Prior to forming Lohfeld Consulting Group, Bob served as Division President at Lockheed Martin, Vice President of Lockheed Martin Information Technology, Senior Vice President at OAO Corp., Systems Engineering Manager at Computer Sciences Corp. (CSC), and Program Manager at Fairchild Industries. He also taught at the graduate level at George Washington University School of Engineering Administration.
Bob has served on the Board of Directors for the Association of Proposal Management Professionals (APMP) and Association of Proposal Management Professional National Capital Area Chapter (APMP-NCA), as Chairman of the American Council on Technology Industry Advisory Council (ACT/IAC), Vice Chairman of the Technology Council of Maryland (TCM), and Board Member of the Armed Forces Communications and Electronics Association (AFCEA), Government Electronics and Information Association (GEIA), and Juvenile Diabetes Research Foundation (JDRF Capital Region). He is a three-time winner of Federal Computer Week’s Federal 100.
Bill Gormley, President and Managing Partner, The Gormley Group
Bill Gormley is a 40-year veteran of government procurement. He spent 28 years at the GSA in positions ranging from procurement agent to Senior Executive (SES) Assistant Commissioner for the Office of Acquisition. He was responsible for acquisition policy and all contracting operations, which included the Federal Supply Schedules Program. Bill’s extensive experience re-engineering the GSA Multiple Award Schedules Program earned him recognition by both government and industry. While serving as Assistant Commissioner for the Office of Acquisition at GSA, Bill received both the Presidential Rank Award for Meritorious Executives and the Vice President’s “Hammer Award” for changes to the Federal Supply Schedules Program. He was twice named to the Federal Computer Week Federal 100 awards—a prestigious group nominated by their peers for outstanding contributions to industry and government.

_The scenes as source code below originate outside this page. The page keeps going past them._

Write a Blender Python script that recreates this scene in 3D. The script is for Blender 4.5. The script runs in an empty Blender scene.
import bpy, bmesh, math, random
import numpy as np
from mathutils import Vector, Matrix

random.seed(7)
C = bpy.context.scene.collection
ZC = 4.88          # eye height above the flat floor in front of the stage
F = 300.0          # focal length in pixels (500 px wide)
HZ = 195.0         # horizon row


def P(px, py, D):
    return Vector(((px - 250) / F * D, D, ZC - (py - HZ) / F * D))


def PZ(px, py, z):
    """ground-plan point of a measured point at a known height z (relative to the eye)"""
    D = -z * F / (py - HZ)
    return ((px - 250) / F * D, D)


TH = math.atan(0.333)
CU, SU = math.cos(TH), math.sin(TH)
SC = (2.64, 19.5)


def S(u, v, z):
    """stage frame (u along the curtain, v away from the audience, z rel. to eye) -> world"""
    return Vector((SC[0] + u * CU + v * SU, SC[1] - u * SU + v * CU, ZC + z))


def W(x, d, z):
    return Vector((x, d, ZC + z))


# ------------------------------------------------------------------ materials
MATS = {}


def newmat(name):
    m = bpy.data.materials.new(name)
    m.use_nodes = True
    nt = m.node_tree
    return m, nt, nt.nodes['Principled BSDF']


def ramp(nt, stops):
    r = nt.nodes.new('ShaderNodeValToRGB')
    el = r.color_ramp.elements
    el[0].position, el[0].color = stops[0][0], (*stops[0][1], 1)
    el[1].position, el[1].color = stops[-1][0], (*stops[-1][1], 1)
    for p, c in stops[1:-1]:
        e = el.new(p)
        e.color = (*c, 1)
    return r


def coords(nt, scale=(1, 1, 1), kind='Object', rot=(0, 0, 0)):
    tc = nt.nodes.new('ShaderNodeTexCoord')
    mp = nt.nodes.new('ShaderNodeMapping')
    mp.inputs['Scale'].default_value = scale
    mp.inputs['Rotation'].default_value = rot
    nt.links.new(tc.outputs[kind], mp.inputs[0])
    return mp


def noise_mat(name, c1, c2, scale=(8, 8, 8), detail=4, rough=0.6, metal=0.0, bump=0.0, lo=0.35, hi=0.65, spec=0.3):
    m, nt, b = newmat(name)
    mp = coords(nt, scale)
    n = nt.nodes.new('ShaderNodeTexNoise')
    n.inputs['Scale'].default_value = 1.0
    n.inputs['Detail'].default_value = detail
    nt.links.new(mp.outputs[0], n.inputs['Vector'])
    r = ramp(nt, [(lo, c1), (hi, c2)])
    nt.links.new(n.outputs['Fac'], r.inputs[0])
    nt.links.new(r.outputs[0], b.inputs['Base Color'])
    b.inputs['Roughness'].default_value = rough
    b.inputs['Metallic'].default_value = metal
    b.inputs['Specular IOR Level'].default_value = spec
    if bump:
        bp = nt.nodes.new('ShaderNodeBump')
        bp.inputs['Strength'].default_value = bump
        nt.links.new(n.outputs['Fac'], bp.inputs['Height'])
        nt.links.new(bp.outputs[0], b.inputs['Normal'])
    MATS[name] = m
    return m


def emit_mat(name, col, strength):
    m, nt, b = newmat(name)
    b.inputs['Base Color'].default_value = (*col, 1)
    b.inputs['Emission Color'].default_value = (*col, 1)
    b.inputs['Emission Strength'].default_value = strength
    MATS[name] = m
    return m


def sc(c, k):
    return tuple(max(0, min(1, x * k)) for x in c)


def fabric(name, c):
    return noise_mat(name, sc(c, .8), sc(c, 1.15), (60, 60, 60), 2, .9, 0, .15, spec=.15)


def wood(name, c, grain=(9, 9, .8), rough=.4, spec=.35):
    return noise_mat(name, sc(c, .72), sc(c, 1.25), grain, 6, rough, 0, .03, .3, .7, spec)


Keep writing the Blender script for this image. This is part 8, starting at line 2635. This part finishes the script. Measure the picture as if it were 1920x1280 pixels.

Bill left GSA to become President of the Washington Management Group (WMG). Shortly after joining WMG he purchased FedSources, a leading market intelligence firm for federal spending, and spent the next 11 years running both companies as President and CEO until both were acquired in 2011 by Deltek, Inc.
In addition to Bill’s role as President and Managing Partner of The Gormley Group, Bill serves as Chairman of The Coalition for Government Procurement and Vice Chair of the Procurement Roundtable. He is a lifetime member of the National Institute for Government Purchasing (NIGP). Bill has contributed to the publication of two books related to the GSA Schedules Program and is recognized for his GSA Schedules domain expertise.